Nun noch zur Bedeutungsentwicklung: Ausgangspunkt ist natürlich die ‘Ochsenweide’ (als eine vom übrigen Weideland geschiedene Zone). Dann wurde der Ausdruck zunehmend verallgemeinert zur ‘Heimweide’, zur ‘Gemeinatzung’ überhaupt; der ursprüngliche Bezug auf die Ochsen als Weidetiere trat also ganz in den Hintergrund. Deshalb erstaunt es nicht, wenn nun da und dort wieder eine (vermeintlich pleonastische, also bedeutungsgleiche) Zusammensetzung †Ochsenbofel auftritt: so geschehen in Grabs und Buchs als – mittlerweile wieder ausgestorbener – Flurname mit der Bedeutung ‘Ochsenweide’.

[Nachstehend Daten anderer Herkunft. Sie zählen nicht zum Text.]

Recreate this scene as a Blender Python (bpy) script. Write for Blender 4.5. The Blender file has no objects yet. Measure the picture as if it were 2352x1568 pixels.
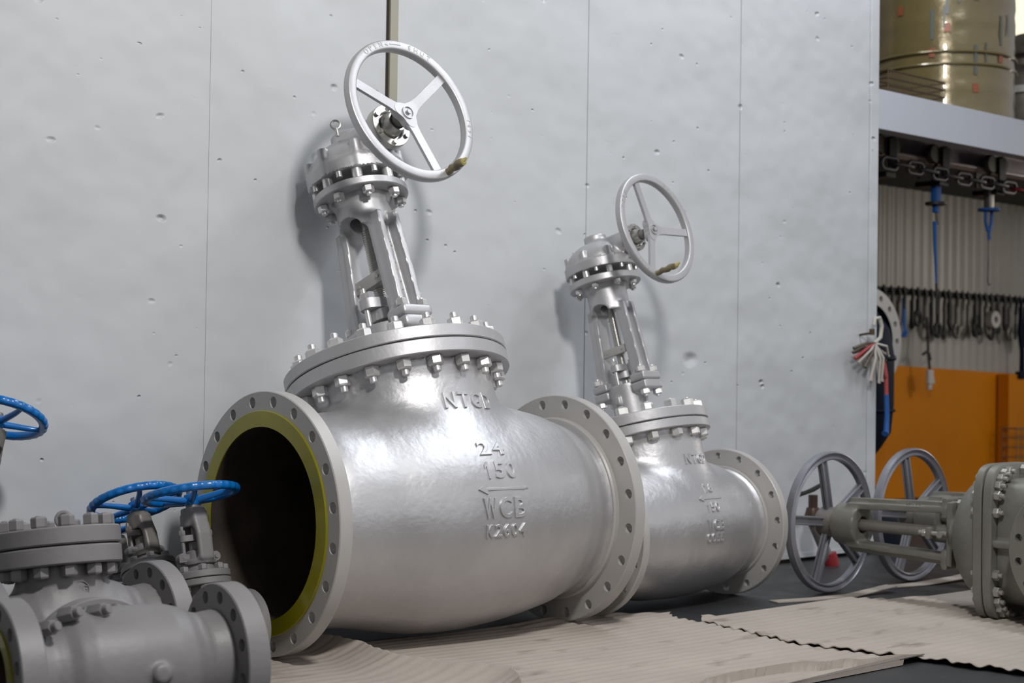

Gelegentlich nahm (wie schon erwähnt) das Wort Bofel sekundär auch weitere Bedeutungen an: ‘Baumgarten’, ‘steiler, mit Gebüsch bewachsener Hang, ‘dritter Graswuchs’, ‘kurzes Gras’. Hier hat sich die Optik mehr auf die Art der Vegetation, wie sie für das den Ochsen zugeteilte Weideland typisch ist, verschoben.

Ob nun in unserem Namen Bofel bei Burgerau noch ein altromanischer boval, also eine alte ‘Ochsenweide’, weiterlebt, oder ob er erst nach dem Sprachwechsel dort heimisch wurde (und damit vielleicht bloss allgemein eine ‘Heimweide’ bezeichnete), lässt sich heute nicht mehr entscheiden; vermuten kann man durchaus, dass das erstere der Fall ist. Dass dort, am Rand der alten Siedlung Räfis, ausgedehnte Flächen als Weideland genutzt wurden, zeigt neben dem Namen Bofel auch die eingangs erwähnte örtlich benachbarte, ausgestorbene, aber sinnverwandte Flurbezeichnung †Weid.